Thursday, April 14, 2011

'I always knew the truth will prevail': Najib


Prime Minister Datuk Seri Najib Abdul Razak said today he is thankful that the truth over allegations linking him and his wife to the murder of Mongolian Altantuya Shaariibuu had finally been revealed.

"I always knew the truth will prevail, and I am thankful this has happened," he said, when asked to comment on Malaysia Today editor Raja Petra Kamarudin's retraction of his allegations in a statutory declaration in 2008, linking Najib and Datin Seri Rosmah Mansor to the Mongolian woman's death.



“I've always considered the matter closed. It was only an issue in the realm of the court of public opinion,” the prime minister said after launching the Seri Malaysia hotel here.

In an interview over TV3 last night, Raja Petra said that he had been pressured and influenced to carry the news by some people who did not want Najib to become the prime minister after Tun Abdullah Ahmad Badawi stepped down.

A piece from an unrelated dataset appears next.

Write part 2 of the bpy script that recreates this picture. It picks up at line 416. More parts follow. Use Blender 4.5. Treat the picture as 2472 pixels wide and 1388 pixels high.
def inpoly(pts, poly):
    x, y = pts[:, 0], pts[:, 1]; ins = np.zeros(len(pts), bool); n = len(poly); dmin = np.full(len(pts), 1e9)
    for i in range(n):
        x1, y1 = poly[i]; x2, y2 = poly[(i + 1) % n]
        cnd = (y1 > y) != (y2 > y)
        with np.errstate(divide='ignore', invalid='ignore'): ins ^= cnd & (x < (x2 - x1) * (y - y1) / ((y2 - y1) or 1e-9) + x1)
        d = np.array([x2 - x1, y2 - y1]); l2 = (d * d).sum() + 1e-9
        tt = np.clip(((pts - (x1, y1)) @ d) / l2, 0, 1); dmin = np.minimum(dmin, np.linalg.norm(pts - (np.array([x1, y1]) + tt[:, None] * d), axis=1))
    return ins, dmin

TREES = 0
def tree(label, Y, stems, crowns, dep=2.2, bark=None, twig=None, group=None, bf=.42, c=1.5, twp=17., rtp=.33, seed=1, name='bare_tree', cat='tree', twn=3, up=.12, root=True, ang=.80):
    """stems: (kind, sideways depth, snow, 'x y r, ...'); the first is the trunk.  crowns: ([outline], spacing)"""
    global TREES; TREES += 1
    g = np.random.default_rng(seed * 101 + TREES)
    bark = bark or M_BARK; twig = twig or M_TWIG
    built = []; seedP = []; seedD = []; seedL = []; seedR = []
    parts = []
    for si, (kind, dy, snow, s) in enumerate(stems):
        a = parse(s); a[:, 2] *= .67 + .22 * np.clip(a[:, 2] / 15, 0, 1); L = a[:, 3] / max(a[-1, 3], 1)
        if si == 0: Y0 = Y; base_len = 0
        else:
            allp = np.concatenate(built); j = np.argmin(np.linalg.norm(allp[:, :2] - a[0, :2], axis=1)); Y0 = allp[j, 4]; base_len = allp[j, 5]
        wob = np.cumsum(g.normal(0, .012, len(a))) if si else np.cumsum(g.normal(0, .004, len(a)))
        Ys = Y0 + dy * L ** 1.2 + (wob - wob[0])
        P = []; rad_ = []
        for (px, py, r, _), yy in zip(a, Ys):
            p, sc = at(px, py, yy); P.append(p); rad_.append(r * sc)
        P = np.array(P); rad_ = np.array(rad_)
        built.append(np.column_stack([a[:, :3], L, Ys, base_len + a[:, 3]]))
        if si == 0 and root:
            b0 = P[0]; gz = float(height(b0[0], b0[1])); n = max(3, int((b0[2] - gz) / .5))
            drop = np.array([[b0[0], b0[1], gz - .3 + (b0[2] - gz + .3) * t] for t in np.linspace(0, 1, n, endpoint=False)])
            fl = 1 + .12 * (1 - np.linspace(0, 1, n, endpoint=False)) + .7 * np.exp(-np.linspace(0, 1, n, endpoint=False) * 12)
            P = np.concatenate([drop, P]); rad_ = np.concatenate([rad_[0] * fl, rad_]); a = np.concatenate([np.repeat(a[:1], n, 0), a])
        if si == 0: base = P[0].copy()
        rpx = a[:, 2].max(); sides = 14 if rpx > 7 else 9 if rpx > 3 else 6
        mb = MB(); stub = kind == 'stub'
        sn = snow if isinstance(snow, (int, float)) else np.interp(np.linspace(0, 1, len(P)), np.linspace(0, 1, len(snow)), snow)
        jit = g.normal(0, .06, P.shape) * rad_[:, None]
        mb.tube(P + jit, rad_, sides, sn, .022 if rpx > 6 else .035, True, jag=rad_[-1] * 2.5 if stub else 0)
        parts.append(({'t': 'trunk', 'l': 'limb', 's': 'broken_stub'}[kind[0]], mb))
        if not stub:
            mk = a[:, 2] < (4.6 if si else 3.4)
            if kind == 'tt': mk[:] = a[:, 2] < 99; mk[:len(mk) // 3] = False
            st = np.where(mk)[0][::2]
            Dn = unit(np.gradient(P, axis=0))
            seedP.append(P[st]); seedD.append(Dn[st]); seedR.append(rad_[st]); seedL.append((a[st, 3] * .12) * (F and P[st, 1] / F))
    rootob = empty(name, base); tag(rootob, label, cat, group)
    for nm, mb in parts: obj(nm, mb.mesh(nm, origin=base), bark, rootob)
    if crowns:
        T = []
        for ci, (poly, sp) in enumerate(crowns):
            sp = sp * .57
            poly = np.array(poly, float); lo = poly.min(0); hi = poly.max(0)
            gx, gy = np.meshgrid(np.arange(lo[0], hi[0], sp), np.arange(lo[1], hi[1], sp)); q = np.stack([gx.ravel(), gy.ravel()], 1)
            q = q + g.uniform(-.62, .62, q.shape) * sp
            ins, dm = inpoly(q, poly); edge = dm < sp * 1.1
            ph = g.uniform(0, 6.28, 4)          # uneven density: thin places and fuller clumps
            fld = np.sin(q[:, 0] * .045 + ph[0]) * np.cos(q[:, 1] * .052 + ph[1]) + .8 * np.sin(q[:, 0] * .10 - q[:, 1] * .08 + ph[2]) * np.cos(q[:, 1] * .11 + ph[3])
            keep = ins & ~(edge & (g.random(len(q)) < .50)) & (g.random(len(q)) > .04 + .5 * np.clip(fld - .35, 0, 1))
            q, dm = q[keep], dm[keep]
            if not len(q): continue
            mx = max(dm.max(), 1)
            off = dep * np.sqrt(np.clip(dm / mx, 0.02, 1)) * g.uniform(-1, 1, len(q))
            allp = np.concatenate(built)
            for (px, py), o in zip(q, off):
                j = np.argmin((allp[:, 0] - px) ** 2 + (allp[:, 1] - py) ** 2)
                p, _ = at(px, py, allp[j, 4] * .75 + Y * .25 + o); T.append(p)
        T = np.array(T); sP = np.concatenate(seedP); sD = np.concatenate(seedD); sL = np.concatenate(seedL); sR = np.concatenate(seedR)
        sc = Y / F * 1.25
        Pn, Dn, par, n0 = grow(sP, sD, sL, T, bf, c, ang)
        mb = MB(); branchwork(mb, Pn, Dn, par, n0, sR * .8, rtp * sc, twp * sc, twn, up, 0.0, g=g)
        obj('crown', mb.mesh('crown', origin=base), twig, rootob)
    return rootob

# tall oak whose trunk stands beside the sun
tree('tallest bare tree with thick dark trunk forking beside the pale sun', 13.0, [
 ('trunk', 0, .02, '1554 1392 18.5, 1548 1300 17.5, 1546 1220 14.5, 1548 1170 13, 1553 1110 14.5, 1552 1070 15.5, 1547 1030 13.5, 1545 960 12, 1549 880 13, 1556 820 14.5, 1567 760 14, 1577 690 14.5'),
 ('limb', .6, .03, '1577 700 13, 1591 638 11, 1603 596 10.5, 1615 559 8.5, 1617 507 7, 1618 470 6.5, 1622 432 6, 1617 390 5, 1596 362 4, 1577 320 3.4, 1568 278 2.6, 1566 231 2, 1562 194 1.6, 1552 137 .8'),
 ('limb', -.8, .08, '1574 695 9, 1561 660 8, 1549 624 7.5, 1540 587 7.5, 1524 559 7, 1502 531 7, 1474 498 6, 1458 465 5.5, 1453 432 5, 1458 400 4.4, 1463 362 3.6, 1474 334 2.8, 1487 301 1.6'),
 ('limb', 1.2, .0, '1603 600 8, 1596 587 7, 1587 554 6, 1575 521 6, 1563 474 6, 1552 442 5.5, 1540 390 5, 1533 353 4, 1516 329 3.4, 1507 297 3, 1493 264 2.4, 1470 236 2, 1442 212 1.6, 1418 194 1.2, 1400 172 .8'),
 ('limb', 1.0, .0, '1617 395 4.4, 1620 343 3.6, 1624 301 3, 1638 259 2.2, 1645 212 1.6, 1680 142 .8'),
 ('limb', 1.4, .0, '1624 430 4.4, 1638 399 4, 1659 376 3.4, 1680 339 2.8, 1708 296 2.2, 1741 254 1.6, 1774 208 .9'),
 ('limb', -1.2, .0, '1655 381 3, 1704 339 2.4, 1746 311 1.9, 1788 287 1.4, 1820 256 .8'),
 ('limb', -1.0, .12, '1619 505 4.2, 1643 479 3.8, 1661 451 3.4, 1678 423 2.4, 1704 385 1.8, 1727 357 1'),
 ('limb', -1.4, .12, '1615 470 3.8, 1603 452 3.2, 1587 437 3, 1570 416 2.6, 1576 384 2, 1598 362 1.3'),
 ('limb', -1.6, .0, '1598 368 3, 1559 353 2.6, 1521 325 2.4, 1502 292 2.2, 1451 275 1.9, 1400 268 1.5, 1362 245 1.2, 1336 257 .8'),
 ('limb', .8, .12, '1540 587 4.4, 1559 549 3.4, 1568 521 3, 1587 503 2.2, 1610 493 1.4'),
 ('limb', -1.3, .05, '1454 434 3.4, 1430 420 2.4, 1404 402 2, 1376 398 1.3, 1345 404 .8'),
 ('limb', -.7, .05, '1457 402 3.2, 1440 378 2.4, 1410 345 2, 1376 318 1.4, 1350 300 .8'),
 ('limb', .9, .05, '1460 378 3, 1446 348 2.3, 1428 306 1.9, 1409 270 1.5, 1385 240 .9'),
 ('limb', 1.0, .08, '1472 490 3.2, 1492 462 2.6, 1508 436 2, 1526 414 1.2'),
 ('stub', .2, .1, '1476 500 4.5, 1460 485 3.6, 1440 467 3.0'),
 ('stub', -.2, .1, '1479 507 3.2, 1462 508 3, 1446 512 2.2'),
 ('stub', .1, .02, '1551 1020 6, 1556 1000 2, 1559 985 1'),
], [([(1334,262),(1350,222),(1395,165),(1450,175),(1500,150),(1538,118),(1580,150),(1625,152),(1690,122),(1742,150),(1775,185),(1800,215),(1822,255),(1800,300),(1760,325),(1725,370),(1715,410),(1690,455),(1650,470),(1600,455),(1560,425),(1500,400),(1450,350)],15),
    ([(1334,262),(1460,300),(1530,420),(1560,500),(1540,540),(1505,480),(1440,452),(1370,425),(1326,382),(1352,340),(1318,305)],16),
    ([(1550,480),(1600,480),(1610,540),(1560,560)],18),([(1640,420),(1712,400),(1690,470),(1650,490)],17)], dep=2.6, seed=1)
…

Stressing that he himself had not accused Najib or Rosmah of being involved Altantuya's murder, Raja Petra said his statutory statement made in 2008 stated he had been reliably informed that Rosmah had been present at the crime scene on Oct 19, 2006 when Altantuya was killed.

“I no longer accept the story. I think it's quite impossible. It can't be that the prime minister's wife would want to go to such a place; it's a jungle ... I'm imagining, climbing up the hill, going into the jungle at night, at midnight, I think it's quite impossible,” he said in an interview with TV3 group editor Datuk Ashraf Abdullah in Perth, Australia, recently.